In State v. Frederick, 783 S.W.2d 469, 472 (Mo.App. W.D.1990), the defendant contended that the trial court's classification of him as a class X offender under § 558.019[5] was a violation of the ex post facto clause because all of the felonies upon which the trial judge based the classification occurred before that section took effect. We held that the trial court's application of § 558.019 was not a violation of the ex post facto clause because the crime for which the jury convicted the defendant, and the sentence he was then appealing, occurred after the enactment of § 558.019. Id. at 473. We held that the trial court did not err in enhancing the defendant's sentence on the basis of crimes committed prior to the enactment of § 558.019. Id. We reasoned that the trial court sentenced the defendant not for the crimes that formed the basis for his sentence enhancement, but for the crime that was the immediate subject of the appeal. Id.

Similarly, we find that the application of § 558.019.2(3) in the present case is not a violation of the ex post facto clauses of the United States or Missouri Constitutions. Irvin is not being punished for crimes that he committed prior to the date the 1994 amendments to § 558.019 took effect, but rather he is being punished for his August 18, 1997, offense on the basis of his demonstrated propensity for misconduct.

The judgment of the circuit court is affirmed.

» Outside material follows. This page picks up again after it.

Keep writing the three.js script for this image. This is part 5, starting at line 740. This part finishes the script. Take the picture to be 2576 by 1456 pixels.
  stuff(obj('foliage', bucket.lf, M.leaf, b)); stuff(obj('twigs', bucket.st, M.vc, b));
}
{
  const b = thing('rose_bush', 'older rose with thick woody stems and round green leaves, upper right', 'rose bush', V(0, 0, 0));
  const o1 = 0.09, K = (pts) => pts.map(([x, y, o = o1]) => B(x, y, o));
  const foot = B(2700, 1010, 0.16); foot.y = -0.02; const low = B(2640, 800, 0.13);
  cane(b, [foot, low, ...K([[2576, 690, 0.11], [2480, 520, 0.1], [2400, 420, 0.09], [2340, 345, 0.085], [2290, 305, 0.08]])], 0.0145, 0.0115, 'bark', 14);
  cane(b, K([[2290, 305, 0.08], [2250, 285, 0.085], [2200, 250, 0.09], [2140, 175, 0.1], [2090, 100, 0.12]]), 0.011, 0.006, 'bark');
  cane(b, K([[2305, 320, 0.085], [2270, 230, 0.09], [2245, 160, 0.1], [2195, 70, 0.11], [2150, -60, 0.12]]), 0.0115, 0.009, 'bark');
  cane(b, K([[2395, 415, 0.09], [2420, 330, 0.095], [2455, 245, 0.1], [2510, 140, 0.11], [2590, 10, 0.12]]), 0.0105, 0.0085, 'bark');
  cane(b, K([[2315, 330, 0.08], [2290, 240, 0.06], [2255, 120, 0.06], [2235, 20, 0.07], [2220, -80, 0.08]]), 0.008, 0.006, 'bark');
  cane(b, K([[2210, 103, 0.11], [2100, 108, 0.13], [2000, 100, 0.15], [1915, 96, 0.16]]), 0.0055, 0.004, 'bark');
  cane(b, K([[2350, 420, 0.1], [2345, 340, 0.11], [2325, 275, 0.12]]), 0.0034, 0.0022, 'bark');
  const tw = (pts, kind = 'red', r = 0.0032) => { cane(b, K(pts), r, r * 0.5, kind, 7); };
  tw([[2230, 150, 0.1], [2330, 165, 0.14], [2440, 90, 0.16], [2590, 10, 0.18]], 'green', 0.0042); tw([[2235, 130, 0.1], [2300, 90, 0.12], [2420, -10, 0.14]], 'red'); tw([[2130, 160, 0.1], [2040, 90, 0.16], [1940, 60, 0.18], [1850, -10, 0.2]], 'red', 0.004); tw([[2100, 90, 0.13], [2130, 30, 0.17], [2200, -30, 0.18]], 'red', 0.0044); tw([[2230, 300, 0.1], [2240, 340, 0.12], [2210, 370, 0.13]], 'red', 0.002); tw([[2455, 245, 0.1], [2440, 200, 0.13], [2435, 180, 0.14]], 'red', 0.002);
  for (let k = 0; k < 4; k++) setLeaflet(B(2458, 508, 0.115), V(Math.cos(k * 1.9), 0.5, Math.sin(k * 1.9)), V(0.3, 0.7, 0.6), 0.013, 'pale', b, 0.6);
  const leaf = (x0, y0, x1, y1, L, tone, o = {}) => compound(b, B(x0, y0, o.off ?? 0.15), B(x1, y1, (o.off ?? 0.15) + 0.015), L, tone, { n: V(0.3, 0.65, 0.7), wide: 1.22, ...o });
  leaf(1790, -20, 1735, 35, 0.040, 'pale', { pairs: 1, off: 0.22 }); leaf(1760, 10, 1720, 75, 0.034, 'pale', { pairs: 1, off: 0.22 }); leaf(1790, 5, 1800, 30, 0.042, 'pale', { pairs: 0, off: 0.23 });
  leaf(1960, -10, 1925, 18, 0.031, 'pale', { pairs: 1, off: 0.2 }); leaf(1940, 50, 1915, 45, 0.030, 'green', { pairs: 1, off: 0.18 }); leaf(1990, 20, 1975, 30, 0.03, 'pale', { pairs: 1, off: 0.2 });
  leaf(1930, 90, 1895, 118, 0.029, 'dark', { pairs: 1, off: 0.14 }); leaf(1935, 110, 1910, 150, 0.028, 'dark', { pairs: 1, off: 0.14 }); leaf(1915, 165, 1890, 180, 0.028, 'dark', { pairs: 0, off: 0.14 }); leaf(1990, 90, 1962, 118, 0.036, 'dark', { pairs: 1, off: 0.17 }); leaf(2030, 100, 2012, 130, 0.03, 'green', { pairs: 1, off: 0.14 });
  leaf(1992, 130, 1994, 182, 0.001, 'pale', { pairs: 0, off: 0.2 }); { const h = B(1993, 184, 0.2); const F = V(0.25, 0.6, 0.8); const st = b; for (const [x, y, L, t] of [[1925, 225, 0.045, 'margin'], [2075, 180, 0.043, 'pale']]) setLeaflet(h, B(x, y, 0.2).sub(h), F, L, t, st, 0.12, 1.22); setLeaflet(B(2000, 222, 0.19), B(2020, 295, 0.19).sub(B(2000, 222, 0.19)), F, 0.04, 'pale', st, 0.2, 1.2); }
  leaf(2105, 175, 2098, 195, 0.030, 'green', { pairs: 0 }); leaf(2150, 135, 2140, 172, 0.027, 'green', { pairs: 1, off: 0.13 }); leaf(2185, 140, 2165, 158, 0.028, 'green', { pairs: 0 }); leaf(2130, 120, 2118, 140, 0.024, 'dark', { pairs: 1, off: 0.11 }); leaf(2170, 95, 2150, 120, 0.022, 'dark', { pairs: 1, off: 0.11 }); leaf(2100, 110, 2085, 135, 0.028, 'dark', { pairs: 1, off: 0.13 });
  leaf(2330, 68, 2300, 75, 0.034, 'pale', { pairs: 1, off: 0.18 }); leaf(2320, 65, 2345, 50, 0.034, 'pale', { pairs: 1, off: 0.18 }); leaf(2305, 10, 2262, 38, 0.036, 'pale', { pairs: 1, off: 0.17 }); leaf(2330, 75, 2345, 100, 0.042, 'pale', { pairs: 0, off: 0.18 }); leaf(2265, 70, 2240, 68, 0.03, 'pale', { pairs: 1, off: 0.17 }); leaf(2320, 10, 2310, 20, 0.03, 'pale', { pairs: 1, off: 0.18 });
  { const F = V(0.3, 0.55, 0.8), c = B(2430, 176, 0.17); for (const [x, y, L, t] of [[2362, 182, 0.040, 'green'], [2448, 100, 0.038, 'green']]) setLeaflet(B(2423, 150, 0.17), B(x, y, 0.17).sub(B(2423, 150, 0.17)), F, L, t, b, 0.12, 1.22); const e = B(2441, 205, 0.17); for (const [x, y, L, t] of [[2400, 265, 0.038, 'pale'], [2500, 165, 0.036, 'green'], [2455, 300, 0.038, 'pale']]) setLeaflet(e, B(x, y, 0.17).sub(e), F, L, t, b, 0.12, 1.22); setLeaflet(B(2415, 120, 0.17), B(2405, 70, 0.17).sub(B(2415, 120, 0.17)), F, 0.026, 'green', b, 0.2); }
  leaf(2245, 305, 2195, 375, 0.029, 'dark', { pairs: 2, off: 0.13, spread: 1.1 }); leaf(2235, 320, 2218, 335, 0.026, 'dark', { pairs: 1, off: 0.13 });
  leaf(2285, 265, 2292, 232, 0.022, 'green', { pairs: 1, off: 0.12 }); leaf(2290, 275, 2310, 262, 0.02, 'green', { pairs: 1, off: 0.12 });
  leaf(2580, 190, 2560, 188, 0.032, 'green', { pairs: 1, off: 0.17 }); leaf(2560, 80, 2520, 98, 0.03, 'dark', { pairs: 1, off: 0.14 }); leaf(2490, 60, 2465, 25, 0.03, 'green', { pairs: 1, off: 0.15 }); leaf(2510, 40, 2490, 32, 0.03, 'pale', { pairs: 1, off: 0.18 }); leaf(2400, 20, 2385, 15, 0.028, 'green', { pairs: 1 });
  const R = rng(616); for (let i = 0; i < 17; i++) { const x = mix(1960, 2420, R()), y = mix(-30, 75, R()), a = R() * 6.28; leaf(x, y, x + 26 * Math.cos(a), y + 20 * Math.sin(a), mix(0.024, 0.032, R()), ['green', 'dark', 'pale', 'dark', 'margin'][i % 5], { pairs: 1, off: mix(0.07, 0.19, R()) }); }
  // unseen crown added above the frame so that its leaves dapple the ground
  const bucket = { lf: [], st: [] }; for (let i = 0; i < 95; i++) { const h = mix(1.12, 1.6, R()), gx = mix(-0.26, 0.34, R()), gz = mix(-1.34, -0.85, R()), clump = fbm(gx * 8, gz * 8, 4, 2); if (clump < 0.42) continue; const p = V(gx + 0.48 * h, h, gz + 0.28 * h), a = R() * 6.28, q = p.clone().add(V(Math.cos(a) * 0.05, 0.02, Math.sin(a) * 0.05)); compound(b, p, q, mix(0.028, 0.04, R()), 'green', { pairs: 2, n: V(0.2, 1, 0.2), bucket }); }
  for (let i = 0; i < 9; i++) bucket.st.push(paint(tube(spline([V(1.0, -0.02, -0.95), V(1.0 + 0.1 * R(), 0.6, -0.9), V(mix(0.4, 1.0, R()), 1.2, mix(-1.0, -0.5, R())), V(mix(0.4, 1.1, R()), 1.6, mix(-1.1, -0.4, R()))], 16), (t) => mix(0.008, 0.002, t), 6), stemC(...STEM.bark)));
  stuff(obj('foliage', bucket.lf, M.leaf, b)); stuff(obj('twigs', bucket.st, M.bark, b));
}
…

BRECKENRIDGE, P.J., and ULRICH, J., concur.

NOTES

[1] All statutory references are to RSMo 1994, unless otherwise indicated.

[2] We note that the statute, as amended in 1998, now refers to previous prison commitments, rather than remands.

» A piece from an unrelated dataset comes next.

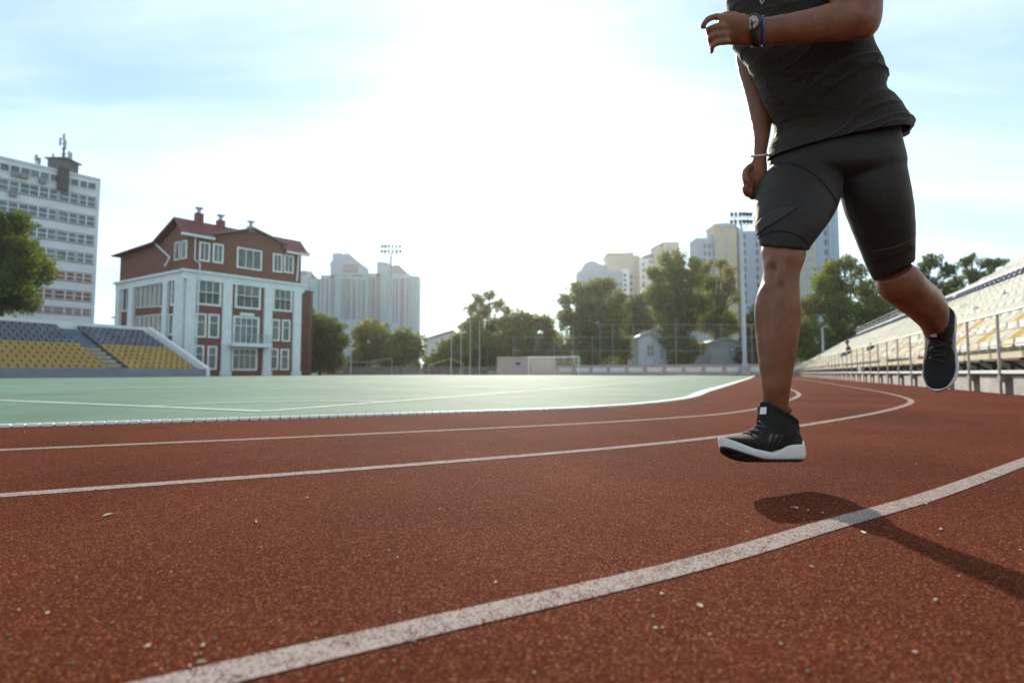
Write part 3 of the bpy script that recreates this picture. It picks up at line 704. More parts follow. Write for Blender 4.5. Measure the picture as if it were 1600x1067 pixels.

[3] "Each new commitment after an initial commitment to the Department is a remand." Boersig v. Missouri Dept. of Corrections, 959 S.W.2d 454, 457 (Mo. banc 1997). For the purpose of § 558.019.2(3), the 1982 commitment is the original commitment, and the three more recent commitments are the remands.

[4] Although the court in Boersig did not directly address the issue at bar, the court found that the DOC correctly calculated that the defendant had three or more previous remands to the DOC for the purpose of calculating his minimum sentence under § 558.019.2(3), where the prior remands occurred in November 1980, November 1984, and November 1989. Boersig, 959 S.W.2d at 455-56.

[5] This case refers to § 558.019 RSMo 1986.